On a 'Clear' Day You Can CPSU for a Billion Years


          Illustration by Julien Pacaud, colagene.com; photograph by Chris Ware/Keystone Features — Getty Images

‘Going Clear: Scientology, Hollywood, and the Prison of Belief’

By LAWRENCE WRIGHT
Reviewed by MICHAEL KINSLEY
Wright’s book ... makes clear that Scientology is like no church on Earth (or, in all probability, Venus or Mars either). The closest institutional parallel would be the Communist Party in its heyday: the ruthless struggles for power, the show trials and forced confessions (often false); the paranoia (often justified); the determination to control its members’ lives completely (the key difference, you will recall, between authoritarian and totalitarian regimes, according to the onetime American ambassador to the United Nations Jeane Kirkpatrick); the maintenance of something close to prison camps where dissenters, would-be defectors and power-struggle rivals were incarcerated in deplorable conditions for years and punished if they tried to escape; what the book describes as mysterious deaths and disappearances; and so on. Except that while the American Communist Party, including a few naïve Hollywood types, merely turned a blind eye to events happening in faraway Russia, Scientology — if Wright is to be believed, and I think he is — ran, and maybe still runs, a shadow totalitarian empire here in the United States, financed in part by huge contributions by Tom Cruise and others of the Hollywood aristocracy. ­“Naïve” doesn’t begin to describe the credulousness and sense of entitlement that has allowed actors, writers and directors to think they were helping themselves and the world by hanging around the Scientologists’ “Celebrity Centre,” taking “upper level” courses and gossiping about who was about to be labeled a “Suppressive Person” (bad guy).

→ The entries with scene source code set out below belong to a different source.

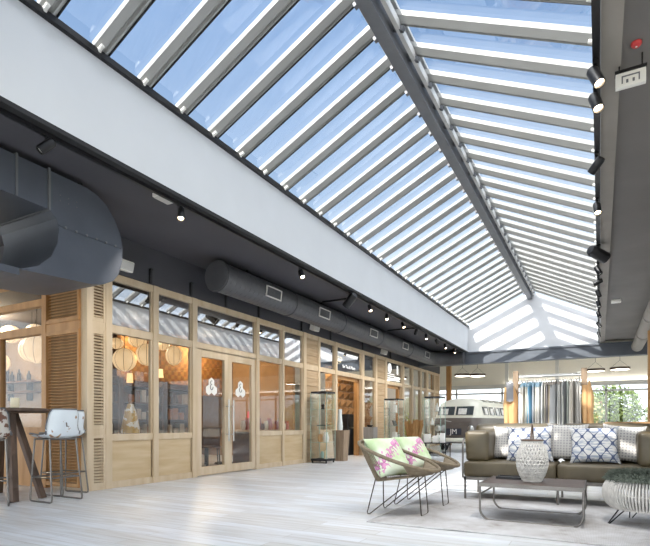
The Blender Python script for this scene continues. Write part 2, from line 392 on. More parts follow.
gpoly = [(XL,3.66),(0,3.66),(0,EZ),(RX,RZ+.02),(XL,EZ)]
S('wall_gable_far', MB().prism(gpoly, 'y', YF, YF+.15), M['white'])
S('wall_gable_near', MB().prism(gpoly, 'y', YN-.15, YN), M['white'])
S('wall_far_upper', MB().box(-14, 19.6, ZC-.05, 9, 19.75, 4.15), M['cream'])
S('wall_shop_upper', MB().box(XS-.14, 4.6, 3.185, XS+.02, 22.3, ZC), M['charcoal_wall'])
S('wall_return_upper', MB().box(-14, 4.55, 3.185, XS+.02, 4.69, ZC), M['charcoal_wall'])
S('wall_shop_end', MB().box(-14, 22.26, 0, XS-.02, 22.4, 4.1), M['cream'])
# black trim under the light well on both sides (spotlight tracks)
S('trim_1', MB().box(XL-.14, YN, 3.655, XL+.004, YF, 3.70), M['blackm'])
# far beam
S('trim_2', MB().box(-14, 19.3, 3.21, 9, 19.6, 3.66).box(-14, 19.26, 3.60, 9, 19.3, 3.66).box(-14, 19.26, 3.21, 9, 19.3, 3.26), M['beam_grey'])
# far wall with band of glazing
S('wall_far', MB().box(-14, 25.5, 2.86, 9, 25.7, 4.1).box(-14, 25.5, 0, 9, 25.7, .35), M['cream'])
wf = SE('window_1')
fm = MB().box(-14, 25.5, 2.40, 9, 25.6, 2.48)
for x in [-13+2.2*i for i in range(11)]: fm.box(x, 25.5, .35, x+.08, 25.6, 2.86)
S('frame', fm, M['alu'], wf); S('pane', MB().box(-14, 25.56, .35, 9, 25.57, 2.86), M['glass_clear'], wf)
led = S('trim_3', MB().box(-4, 25.38, 2.885, 9, 25.49, 2.95), M['led'])
S('trim_4', MB().box(-14, 25.40, 2.66, 9, 25.49, 2.86), M['alu'])
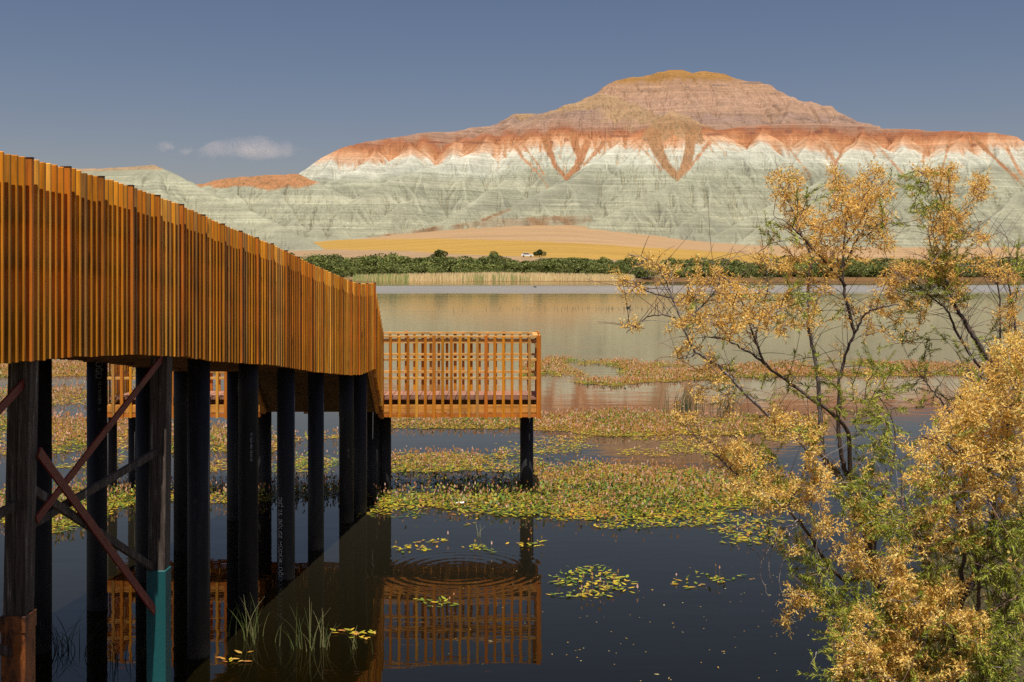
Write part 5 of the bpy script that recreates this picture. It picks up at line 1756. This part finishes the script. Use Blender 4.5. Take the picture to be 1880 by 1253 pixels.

Jennifer Burns, "In the Ayn Rand Archive":

I've heard Rand compared to L. Ron Hubbard countless times, and it is never an analogy I accept--primarily because Rand is far more intellectually substantive and culturally important than Hubbard. But there is another more important distinction between the two. Hubbard tried unabashedly to create his own religion, but he did not for one second buy into the scheme he sold to others. The tragedy of Rand is that not only did she create her own religion, as the legions of true believers who persist to this day so effectively demonstrate--but she believed in her own religion, truly and deeply. She taught a creed of selfishness and radical individualism that boomeranged upon itself to culminate in a creed of Stalinesque conformity. She died alone, having driven off all those who once mattered to her most. It turned out, as Rand always claimed, that Objectivism is its own avenger.